(Task instructions): From the listing, collect all lines containing the word "Python".

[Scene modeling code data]
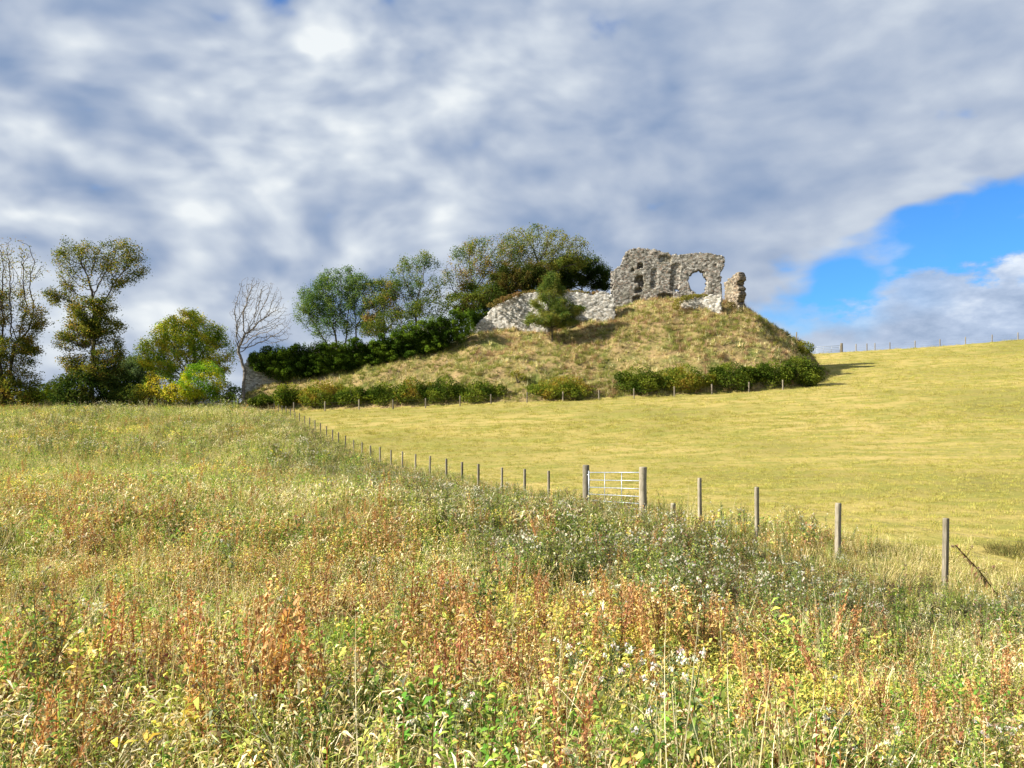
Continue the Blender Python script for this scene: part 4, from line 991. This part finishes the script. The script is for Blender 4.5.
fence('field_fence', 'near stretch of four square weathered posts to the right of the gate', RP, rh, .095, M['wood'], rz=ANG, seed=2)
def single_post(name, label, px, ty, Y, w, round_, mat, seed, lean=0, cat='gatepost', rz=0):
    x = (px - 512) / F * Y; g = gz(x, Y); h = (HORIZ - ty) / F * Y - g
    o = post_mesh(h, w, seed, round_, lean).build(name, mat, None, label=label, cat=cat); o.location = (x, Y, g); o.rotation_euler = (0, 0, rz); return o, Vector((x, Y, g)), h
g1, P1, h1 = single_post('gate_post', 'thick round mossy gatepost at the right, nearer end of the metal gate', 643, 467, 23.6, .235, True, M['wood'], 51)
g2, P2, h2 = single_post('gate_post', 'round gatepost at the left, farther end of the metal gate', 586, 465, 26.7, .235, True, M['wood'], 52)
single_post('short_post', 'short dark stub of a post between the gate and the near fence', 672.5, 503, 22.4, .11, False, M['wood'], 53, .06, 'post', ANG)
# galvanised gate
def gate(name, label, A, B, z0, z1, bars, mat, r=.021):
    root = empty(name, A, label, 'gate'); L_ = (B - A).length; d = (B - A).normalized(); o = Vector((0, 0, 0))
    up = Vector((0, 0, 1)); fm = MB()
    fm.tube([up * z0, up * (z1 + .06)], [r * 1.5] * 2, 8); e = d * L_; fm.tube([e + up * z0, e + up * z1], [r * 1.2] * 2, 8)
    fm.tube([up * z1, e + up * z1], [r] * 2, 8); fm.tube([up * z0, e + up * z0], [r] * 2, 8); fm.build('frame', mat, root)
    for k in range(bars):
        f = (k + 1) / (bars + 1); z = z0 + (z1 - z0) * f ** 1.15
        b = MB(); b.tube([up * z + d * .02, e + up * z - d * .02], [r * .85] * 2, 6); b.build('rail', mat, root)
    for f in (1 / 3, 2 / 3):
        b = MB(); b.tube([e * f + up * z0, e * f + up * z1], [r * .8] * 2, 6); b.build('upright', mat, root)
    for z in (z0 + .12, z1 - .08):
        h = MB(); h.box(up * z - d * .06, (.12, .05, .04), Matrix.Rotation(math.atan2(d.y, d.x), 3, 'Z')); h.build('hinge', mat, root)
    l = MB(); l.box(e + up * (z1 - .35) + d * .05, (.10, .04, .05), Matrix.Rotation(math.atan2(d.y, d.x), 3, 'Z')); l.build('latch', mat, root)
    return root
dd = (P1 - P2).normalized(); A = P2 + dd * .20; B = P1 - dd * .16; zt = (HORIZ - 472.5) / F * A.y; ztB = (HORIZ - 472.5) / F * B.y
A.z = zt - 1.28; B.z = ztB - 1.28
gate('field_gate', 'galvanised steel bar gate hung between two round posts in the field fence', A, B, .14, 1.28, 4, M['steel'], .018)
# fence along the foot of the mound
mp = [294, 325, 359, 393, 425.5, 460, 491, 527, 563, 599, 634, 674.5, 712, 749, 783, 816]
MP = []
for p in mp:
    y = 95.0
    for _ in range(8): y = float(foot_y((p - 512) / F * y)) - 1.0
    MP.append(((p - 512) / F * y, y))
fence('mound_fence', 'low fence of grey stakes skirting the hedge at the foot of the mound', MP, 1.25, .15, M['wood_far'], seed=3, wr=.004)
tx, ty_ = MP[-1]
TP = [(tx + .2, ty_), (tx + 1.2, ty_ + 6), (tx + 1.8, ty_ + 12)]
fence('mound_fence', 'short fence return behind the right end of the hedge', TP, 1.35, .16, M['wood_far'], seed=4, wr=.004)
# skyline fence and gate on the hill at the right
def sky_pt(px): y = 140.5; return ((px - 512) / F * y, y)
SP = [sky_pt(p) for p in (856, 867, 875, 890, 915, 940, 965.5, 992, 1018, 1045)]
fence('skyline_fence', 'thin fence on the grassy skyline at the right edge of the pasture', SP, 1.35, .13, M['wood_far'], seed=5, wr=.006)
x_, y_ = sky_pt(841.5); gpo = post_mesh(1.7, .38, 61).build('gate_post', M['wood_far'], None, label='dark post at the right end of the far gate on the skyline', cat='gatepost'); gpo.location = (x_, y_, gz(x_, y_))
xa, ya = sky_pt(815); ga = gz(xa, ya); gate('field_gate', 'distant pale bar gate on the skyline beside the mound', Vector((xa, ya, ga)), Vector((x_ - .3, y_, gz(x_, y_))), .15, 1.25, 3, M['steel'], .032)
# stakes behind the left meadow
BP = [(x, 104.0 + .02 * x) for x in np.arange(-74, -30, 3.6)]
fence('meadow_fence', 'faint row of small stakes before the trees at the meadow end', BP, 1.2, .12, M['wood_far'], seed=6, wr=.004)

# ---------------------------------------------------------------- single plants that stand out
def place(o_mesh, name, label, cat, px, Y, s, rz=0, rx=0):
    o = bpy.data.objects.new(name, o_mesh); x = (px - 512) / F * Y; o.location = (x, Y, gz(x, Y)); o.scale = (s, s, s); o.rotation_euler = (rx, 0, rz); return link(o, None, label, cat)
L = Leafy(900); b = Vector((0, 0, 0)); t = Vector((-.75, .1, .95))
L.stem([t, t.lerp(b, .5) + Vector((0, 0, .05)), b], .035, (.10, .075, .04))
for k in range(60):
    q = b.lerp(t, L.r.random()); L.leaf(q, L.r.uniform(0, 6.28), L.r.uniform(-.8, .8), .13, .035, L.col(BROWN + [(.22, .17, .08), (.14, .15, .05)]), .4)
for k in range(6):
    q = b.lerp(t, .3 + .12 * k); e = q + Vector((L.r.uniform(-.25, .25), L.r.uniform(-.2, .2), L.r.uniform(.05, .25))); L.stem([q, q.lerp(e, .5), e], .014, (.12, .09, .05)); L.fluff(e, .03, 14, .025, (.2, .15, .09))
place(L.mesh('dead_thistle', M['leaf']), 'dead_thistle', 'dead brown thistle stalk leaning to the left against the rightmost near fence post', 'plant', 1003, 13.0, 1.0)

==

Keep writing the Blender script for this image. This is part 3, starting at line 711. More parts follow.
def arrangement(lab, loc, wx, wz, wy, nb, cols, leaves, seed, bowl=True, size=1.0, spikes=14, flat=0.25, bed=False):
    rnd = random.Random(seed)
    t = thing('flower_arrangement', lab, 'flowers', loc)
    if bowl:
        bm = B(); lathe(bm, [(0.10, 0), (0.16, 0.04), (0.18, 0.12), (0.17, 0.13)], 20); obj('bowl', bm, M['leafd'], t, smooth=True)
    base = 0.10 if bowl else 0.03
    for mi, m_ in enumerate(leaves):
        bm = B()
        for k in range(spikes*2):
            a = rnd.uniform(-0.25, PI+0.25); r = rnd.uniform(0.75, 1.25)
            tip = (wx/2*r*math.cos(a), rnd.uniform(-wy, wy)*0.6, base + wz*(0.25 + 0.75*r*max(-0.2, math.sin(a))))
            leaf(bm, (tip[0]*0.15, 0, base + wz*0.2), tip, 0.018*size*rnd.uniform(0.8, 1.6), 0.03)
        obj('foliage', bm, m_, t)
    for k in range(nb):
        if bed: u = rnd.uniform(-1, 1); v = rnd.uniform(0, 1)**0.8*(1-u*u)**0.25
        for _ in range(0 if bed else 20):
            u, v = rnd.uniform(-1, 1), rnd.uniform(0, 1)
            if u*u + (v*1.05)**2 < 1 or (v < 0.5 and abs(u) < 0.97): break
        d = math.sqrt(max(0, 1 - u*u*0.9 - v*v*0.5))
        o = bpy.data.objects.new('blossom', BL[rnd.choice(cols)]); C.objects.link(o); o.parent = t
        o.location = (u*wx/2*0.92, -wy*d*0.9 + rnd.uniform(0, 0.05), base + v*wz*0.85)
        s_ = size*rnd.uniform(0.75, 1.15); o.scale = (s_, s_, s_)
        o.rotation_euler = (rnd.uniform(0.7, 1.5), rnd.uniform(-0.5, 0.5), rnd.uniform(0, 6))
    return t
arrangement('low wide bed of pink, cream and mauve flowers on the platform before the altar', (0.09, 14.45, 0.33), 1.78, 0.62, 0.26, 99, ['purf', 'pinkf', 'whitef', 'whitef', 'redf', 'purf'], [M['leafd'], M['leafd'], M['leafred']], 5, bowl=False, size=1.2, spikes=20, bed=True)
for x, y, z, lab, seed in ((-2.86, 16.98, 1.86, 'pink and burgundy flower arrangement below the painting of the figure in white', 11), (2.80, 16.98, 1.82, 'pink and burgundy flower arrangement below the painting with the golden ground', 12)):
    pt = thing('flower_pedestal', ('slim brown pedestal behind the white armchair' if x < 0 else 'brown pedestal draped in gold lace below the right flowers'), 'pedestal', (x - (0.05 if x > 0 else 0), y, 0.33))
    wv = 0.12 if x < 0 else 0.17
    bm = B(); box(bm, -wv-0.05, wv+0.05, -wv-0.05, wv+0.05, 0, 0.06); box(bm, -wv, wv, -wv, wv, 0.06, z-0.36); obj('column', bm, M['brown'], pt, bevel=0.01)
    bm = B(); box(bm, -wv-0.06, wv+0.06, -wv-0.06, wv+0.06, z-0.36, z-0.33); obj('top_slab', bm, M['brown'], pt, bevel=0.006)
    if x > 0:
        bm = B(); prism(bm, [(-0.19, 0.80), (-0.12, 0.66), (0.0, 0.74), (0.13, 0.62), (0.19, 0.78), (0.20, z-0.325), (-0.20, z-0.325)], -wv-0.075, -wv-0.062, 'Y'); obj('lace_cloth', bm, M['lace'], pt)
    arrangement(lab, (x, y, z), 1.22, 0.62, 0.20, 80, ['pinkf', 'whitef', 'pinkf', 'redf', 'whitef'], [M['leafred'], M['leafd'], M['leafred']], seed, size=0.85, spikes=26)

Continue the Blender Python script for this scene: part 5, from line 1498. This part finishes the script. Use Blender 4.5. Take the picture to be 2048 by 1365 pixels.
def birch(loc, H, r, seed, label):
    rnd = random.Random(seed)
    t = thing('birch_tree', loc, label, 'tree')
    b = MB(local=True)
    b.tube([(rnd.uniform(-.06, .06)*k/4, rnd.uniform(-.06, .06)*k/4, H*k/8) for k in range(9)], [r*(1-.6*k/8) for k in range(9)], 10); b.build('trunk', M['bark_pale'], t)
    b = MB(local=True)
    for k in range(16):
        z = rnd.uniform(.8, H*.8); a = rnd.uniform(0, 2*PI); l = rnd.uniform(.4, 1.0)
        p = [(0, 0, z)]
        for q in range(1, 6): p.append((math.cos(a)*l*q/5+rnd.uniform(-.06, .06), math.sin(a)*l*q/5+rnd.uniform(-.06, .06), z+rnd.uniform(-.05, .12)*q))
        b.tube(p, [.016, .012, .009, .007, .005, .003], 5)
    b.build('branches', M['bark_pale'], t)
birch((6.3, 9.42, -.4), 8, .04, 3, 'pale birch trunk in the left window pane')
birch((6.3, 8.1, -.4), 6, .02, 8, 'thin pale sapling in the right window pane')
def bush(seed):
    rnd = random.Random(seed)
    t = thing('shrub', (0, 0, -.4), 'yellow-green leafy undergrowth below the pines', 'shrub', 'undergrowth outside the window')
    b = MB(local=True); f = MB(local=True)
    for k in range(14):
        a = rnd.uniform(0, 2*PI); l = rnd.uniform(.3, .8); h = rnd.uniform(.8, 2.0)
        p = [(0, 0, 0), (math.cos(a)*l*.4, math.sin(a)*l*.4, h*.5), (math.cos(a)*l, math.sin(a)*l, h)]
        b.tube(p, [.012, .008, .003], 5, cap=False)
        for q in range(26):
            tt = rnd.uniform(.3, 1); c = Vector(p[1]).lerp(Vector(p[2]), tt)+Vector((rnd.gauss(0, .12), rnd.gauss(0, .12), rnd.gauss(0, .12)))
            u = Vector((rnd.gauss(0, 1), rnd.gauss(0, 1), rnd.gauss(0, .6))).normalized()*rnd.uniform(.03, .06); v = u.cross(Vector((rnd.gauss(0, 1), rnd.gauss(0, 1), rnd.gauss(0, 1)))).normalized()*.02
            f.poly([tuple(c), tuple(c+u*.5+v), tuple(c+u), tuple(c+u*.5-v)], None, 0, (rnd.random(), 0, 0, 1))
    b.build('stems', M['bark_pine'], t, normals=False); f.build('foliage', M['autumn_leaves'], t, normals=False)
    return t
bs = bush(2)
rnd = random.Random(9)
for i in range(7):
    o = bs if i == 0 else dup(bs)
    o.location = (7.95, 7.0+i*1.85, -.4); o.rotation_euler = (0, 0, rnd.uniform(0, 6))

...

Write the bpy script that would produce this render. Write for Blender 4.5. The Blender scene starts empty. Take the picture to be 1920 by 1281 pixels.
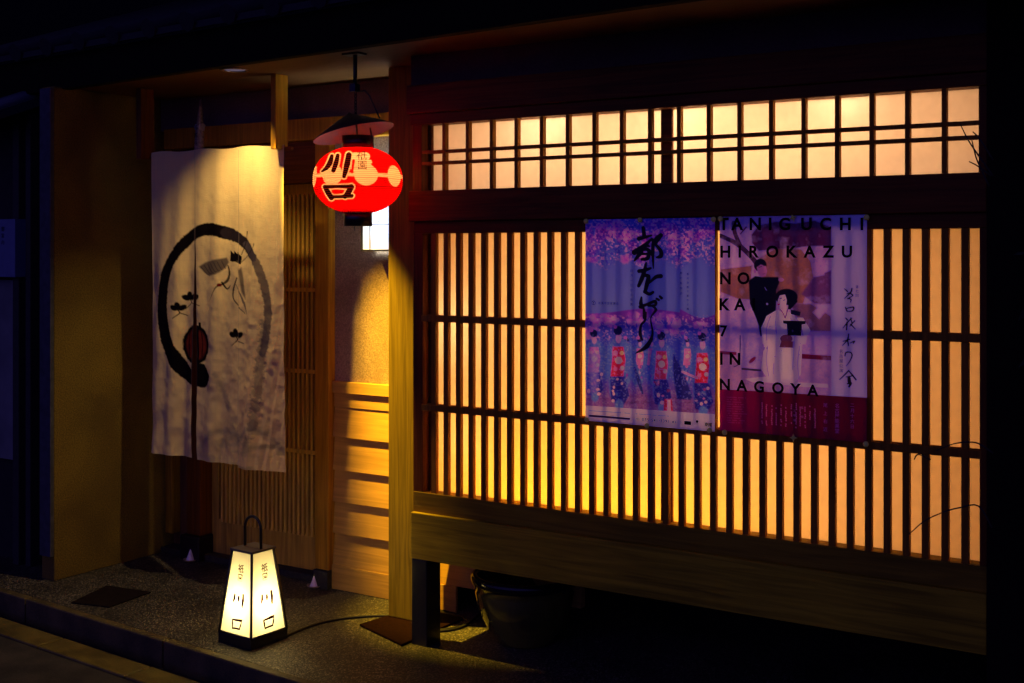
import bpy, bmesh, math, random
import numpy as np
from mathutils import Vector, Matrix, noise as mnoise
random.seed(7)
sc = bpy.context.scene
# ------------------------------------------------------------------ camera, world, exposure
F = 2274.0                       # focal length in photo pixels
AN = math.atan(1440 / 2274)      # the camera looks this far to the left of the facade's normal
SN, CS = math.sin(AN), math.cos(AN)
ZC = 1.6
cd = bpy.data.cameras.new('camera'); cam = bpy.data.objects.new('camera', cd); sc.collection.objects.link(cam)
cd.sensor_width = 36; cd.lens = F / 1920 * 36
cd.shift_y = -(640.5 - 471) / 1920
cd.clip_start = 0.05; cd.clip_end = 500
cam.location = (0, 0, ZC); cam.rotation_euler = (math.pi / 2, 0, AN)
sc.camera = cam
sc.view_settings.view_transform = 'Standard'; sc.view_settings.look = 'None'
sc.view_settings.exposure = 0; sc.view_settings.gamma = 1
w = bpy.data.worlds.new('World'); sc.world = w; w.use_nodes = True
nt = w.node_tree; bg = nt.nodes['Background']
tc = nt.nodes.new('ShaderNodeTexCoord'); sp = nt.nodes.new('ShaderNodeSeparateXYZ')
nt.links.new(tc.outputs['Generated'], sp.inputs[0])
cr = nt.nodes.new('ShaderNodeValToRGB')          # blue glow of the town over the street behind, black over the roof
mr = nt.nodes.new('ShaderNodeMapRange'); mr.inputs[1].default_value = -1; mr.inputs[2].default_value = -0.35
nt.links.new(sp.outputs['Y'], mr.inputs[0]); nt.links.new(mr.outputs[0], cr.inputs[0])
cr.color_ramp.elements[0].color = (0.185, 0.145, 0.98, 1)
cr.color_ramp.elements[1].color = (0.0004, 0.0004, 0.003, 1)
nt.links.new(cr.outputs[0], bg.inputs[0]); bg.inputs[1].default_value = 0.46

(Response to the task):
Continue the Blender Python script for this scene: part 4, from line 991. This part finishes the script. The script is for Blender 4.5.
Continue the Blender Python script for this scene: part 5, from line 1498. This part finishes the script. Use Blender 4.5. Take the picture to be 2048 by 1365 pixels.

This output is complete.